“Ogni pezzo di “Filtro” rappresenta una faccia di un’ansia molto personale”
Intervista a cura di Davide Lucarelli
I Tenue sono la nuova scommessa emo gaze di casa V4V Records.
Ieri, 28 febbraio, è stato pubblicato il loro primo album, Filtro, un disco dalle sonorità cupe e rabbiose, che racconta diverse sfaccettature dell’ansia che spesso accompagna l’età che porta dall’adolescenza alla giovinezza. Le emozioni sono raccontate senza filtri e senza timore con sonorità punk, che a tratti si ammorbidiscono per strizzare l’occhio al pop.
Abbiamo avuto l’opportunità di scoprire qualcosa in più riguardo la band rivolgendo loro qualche domanda.
Ciao ragazzi! Partiamo, cronologicamente, dall’inizio… Il progetto “Tenue” è relativamente giovane, nasce infatti circa due anni fa. Qual è stata la scintilla che ha acceso in voi la voglia di fare musica insieme?
C’è stato qualcosa di naturale che ci ha tenuti insieme fin dall’inizio, nonostante non ci conoscessimo e non sapessimo nulla l’uno dell’altro. Siamo stati in grado di convincerci in poco tempo che fossimo le persone giuste al momento giusto, ci siamo fidati a vicenda fino a decidere di scrivere un album insieme.
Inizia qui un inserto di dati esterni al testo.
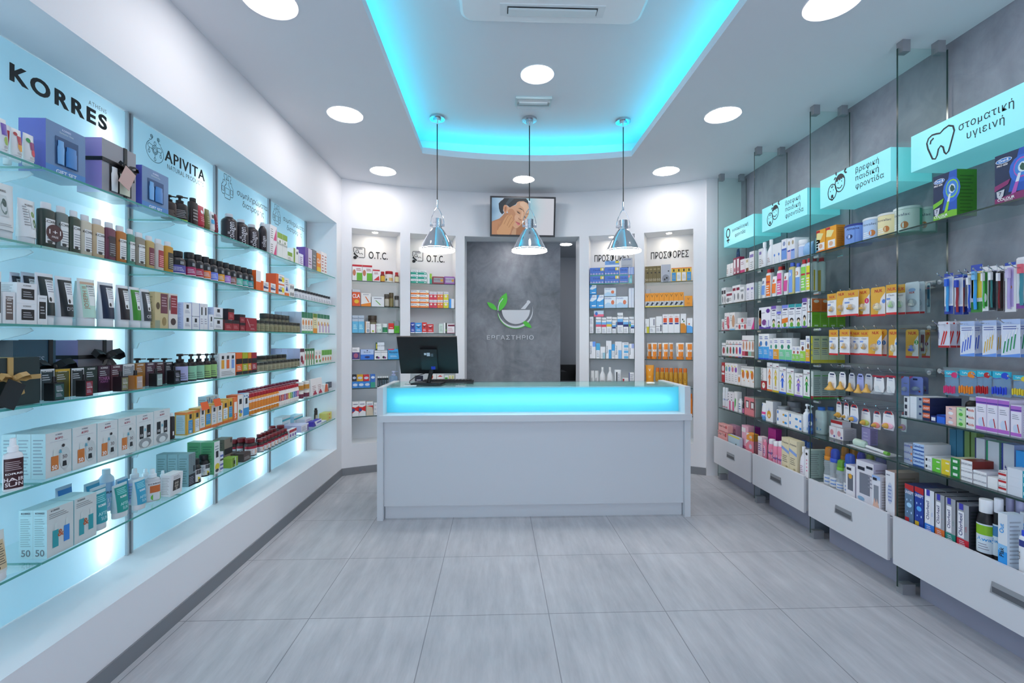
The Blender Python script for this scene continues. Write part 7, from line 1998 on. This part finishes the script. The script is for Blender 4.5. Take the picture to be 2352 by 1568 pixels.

Il dizionario dice che “tenue” vuol dire “sottile o poco denso, con un’idea di delicatezza, leggerezza e trasparenza” … è più o meno il contrario della definizione che io darei della vostra musica. Come avete scelto questo nome antitetico rispetto al vostro genere?
Il nome Tenue è stato scelto ancor prima di ritenerci un gruppo. La proposta è nata nei momenti meno seri e meno sobri, credevamo in parte che il contrasto evidente con ciò che stavamo suonando rendesse il tutto poco credibile, dall’altro lato “tenue” centrava perfettamente l’intenzione che c’era dietro le nostre scelte e i nostri modi di fare.
Dopo un po’ d’imbarazzo iniziale l’abbiamo cucito addosso.
Nel vostro disco di esordio, “Filtro”, ho apprezzato il fatto che i suoni rock siano accompagnati da testi interessanti e non banali (cosa che accade, purtroppo, raramente in questo genere). Come avviene il processo di scrittura dei vostri testi? Li scrivete tutti insieme o questo compito è affidato a qualcuno in particolare?
I testi li scrive Antimo, in genere nascono dall’unione di ricordi simili tra loro o da immagini precise tradotte in parole, il tutto appuntato e conservato in maniera caotica. Interi testi o solo stralci di essi vengono poi adattati alle improvvisazioni strumentali che registriamo insieme in saletta.
A parte poche eccezioni, scriviamo testo e musica in due momenti diversi.
Qual è, per voi, il fil rouge che lega tutte le canzoni di “Filtro”?
Ogni pezzo di “Filtro” rappresenta una faccia di un’ansia molto personale, che allo stesso tempo vediamo come fenomeno generazionale.
Tutti i testi sono stati scritti con l’intento di parlare a chi è colpito da questo stato di confusione, paura, insoddisfazione, che nei casi peggiori sfocia in depressione.
Per chi vive in queste circostanze è difficile comunicare con gli altri, il più delle volte prevale l’incomprensione;
speriamo che quest’album possa essere di conforto per chi lo ascolta.
Essendo una band, posso immaginare che per voi la dimensione live sia molto importante. Vi va di descrivermi quali sono le vostre sensazioni prima di salire sul palco? Avete un rito scaramantico o qualche consuetudine tutta vostra?
Difficile parlare di “consuetudini”, abbiamo pochi live all’attivo, cosa che ci rende ancora più impazienti di partire per il nostro primo tour.
Se da un lato il bisogno intimo di uno sfogo ha spinto alla scrittura dell’album, dall’altro la voglia di stare su un palco, a stretto contatto con le persone, ci ha spinti a diventare un gruppo.